The Whitney Biennial — the survey exhibition of American contemporary art that takes place in New York every two years — is a bit like the Westminster Dog Show. It offers the public a chance to get an inside view of a usually closed-off, esoteric demimonde and, in the bargain, to see a whole lot of goofy-looking … er, dogs.
This year’s iteration, gathered by two young curators (Henriette Huldisch, 36, and Shamin Momin, 34), features the work of over 80 artists, of mostly the same generation as the curators. Would that the show were as cocky and peppy as youthful art should be. Instead, as critic Jerry Saltz notes in his review in New York Magazine, quoting the words of the curators, the works are “meditations on failure.”
This Biennial offers us — yet again — lots of darkened rooms containing looping videos with somber, droning soundtracks and fractiously self-conscious narratives. They all say more or less the same thing: Something bad is happening somewhere in the world or in someone’s head. For example, there’s Omer Fast’s 14-minute long film musing on two disparate tragedies — a young German woman’s self-mutilation and an American soldier’s accidental shooting of an Iraqi boy. Then there’s Mika Rottenberg’s “Cheese” (2008), which features a video of women who are said to have the longest hair in the world (does a 12-foot-long ponytail count?) as they fuss with it within the confines of a barnyard.
The static-object art (you know, that old-fashioned stuff that sits still so you can look at it) is often predicated on a “Wow, that’s sorta weird” insight, e.g. Amanda Ross-Ho’s gigantic replica of a cat litter box. It’s called “Inbox” — get it?
Most of the art in the show consists of installations that somehow look simultaneously abject (we’re talking polyurethane, vinyl, broken glass, papier maché, cardboard, lightbulbs, chainlink fencing, cement and wood studs) and privileged, as if they’ve been made by very advanced art-school students whose parents are giving them allowances that are way too large. At one point, while we were wandering through the show, my painter friend Kim commented, “There are enough two-by-fours in this place to build a McMansion.”
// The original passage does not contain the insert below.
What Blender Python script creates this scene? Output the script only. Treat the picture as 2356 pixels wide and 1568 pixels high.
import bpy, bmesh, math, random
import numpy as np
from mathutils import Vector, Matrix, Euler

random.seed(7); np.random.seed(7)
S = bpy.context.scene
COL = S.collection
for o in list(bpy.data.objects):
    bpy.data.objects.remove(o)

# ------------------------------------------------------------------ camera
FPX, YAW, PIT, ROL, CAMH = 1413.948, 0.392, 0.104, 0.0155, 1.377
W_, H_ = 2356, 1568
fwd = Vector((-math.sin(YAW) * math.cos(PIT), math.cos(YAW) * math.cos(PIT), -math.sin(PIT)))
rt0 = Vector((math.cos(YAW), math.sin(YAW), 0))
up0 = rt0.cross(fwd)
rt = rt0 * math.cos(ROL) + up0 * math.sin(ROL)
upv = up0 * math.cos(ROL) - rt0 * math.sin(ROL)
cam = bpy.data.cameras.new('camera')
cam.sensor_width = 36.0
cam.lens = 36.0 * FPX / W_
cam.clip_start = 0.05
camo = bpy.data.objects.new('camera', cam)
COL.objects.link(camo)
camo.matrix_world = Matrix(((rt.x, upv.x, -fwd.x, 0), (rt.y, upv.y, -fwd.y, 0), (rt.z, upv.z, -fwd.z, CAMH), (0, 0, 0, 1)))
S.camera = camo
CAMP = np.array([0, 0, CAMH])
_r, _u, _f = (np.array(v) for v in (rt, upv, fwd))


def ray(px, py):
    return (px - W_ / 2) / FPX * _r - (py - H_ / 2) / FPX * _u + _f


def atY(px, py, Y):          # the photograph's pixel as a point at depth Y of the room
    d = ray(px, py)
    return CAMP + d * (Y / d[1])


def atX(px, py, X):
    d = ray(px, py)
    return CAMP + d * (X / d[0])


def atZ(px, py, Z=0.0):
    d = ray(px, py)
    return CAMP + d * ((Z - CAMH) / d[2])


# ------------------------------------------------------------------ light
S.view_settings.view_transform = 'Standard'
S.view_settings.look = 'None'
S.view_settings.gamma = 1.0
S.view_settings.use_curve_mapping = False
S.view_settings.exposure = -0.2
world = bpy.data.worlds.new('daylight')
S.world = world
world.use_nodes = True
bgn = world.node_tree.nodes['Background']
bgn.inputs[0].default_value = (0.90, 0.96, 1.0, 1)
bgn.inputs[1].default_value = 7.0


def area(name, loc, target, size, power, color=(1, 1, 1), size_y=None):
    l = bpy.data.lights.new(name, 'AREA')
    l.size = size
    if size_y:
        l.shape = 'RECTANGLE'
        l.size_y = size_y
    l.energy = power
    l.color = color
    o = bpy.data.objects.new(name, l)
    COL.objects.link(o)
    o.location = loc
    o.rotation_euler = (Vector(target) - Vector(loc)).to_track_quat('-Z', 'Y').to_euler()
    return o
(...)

If you’re looking for single art objects made for aesthetic contemplation, you’re not going to find many. Most of the objects in this show are mere props for installations. And forget painting. The handful of paintings — there are maybe eight painters on the roster — seem like a half-hearted sop to “fine art,” and a perfunctory hedge by the curators against being caught out including no painting at all. In their seeming randomness (from the veteran photorealist Robert Bechtle to the cloying Ellsworth Kelly riffs of Joe Bradley), the pictures seem almost totally irrelevant — except for being poignant reminders that once upon a time, in the faraway past, people actually got something called aesthetic pleasure from looking at art.
If pushed, I probably could point out a couple of artists whose work possesses a bit of beauty, delight, or meaning. But what’s the point? Most of the artists in this show don’t seem to be aiming for those things. Nor do they arrive at them. The gestalt of the exhibition is one of fragmentation, disintegration, emptiness, and occasional degradation. Mostly, it’s about fatigue. The effect of seeing the show is one of mild displeasure coupled with a desire to head straight to Crate & Barrel, where you can at least see some shiny, handsome goods pleasantly arranged.
Because it’s a show by and for young’uns, Saltz notes, it inevitably reflects the worlds of YouTube and MySpace. To me, it announces the arrival of a post-Emo generation, where one’s personality is defined by whatever pale and weak neuroses one suffers, and young people make only limited and temporary life decisions about as little as possible.
The 2008 Biennial argues, in effect, that young, up-and-coming artists are making art whose subject is the meaningless of making art. Because art by nature functions at least in part as a mirror of its times, these artists reveal they are epigoni lacking convictions about anything — political, philosophical, aesthetic or otherwise. Without belief, who can build form? Art collapses from within, and we’re left with only a funky, dystopian shell.